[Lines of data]
____
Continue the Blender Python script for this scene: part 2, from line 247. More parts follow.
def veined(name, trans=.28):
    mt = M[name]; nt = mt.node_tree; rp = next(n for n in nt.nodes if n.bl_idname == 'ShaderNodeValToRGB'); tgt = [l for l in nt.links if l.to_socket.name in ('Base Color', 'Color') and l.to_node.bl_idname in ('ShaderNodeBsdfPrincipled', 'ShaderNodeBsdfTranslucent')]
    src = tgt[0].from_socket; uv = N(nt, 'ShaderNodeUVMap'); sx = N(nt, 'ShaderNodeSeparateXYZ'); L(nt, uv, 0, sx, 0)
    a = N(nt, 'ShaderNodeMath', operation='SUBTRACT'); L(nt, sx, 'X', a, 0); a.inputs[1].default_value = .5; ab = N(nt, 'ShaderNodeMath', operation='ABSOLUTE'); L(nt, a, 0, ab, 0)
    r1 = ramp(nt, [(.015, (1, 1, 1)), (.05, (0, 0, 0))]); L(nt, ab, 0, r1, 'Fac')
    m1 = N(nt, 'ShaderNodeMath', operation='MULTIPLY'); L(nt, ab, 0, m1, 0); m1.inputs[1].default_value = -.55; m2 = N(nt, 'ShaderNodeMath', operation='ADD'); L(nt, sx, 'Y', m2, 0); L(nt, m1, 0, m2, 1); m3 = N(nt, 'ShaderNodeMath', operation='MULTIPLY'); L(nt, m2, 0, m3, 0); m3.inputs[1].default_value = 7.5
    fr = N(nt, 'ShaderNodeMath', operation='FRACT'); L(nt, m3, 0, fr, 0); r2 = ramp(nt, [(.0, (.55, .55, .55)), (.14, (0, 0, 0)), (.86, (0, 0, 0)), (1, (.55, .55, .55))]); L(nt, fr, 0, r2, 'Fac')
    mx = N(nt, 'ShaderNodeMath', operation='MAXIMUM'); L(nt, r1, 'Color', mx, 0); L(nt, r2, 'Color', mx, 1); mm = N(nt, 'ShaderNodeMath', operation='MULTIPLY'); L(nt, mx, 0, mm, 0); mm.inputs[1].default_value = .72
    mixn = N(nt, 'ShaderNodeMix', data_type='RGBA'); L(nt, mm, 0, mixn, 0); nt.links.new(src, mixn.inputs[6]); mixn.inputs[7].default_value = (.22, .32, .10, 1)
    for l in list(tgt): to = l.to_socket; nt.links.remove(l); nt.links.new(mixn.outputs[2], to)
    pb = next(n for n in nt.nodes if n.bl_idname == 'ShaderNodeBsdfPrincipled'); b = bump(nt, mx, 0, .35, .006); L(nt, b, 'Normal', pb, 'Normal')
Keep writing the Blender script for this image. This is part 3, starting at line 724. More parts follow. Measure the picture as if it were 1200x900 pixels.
____
## THE EXERCISE
Extract all of the material exactly as it is written.

## RESPONSE TO THE TASK
Continue the Blender Python script for this scene: part 2, from line 247. More parts follow.
def veined(name, trans=.28):
    mt = M[name]; nt = mt.node_tree; rp = next(n for n in nt.nodes if n.bl_idname == 'ShaderNodeValToRGB'); tgt = [l for l in nt.links if l.to_socket.name in ('Base Color', 'Color') and l.to_node.bl_idname in ('ShaderNodeBsdfPrincipled', 'ShaderNodeBsdfTranslucent')]
    src = tgt[0].from_socket; uv = N(nt, 'ShaderNodeUVMap'); sx = N(nt, 'ShaderNodeSeparateXYZ'); L(nt, uv, 0, sx, 0)
    a = N(nt, 'ShaderNodeMath', operation='SUBTRACT'); L(nt, sx, 'X', a, 0); a.inputs[1].default_value = .5; ab = N(nt, 'ShaderNodeMath', operation='ABSOLUTE'); L(nt, a, 0, ab, 0)
    r1 = ramp(nt, [(.015, (1, 1, 1)), (.05, (0, 0, 0))]); L(nt, ab, 0, r1, 'Fac')
    m1 = N(nt, 'ShaderNodeMath', operation='MULTIPLY'); L(nt, ab, 0, m1, 0); m1.inputs[1].default_value = -.55; m2 = N(nt, 'ShaderNodeMath', operation='ADD'); L(nt, sx, 'Y', m2, 0); L(nt, m1, 0, m2, 1); m3 = N(nt, 'ShaderNodeMath', operation='MULTIPLY'); L(nt, m2, 0, m3, 0); m3.inputs[1].default_value = 7.5
    fr = N(nt, 'ShaderNodeMath', operation='FRACT'); L(nt, m3, 0, fr, 0); r2 = ramp(nt, [(.0, (.55, .55, .55)), (.14, (0, 0, 0)), (.86, (0, 0, 0)), (1, (.55, .55, .55))]); L(nt, fr, 0, r2, 'Fac')
    mx = N(nt, 'ShaderNodeMath', operation='MAXIMUM'); L(nt, r1, 'Color', mx, 0); L(nt, r2, 'Color', mx, 1); mm = N(nt, 'ShaderNodeMath', operation='MULTIPLY'); L(nt, mx, 0, mm, 0); mm.inputs[1].default_value = .72
    mixn = N(nt, 'ShaderNodeMix', data_type='RGBA'); L(nt, mm, 0, mixn, 0); nt.links.new(src, mixn.inputs[6]); mixn.inputs[7].default_value = (.22, .32, .10, 1)
    for l in list(tgt): to = l.to_socket; nt.links.remove(l); nt.links.new(mixn.outputs[2], to)
    pb = next(n for n in nt.nodes if n.bl_idname == 'ShaderNodeBsdfPrincipled'); b = bump(nt, mx, 0, .35, .006); L(nt, b, 'Normal', pb, 'Normal')
Keep writing the Blender script for this image. This is part 3, starting at line 724. More parts follow. Measure the picture as if it were 1200x900 pixels.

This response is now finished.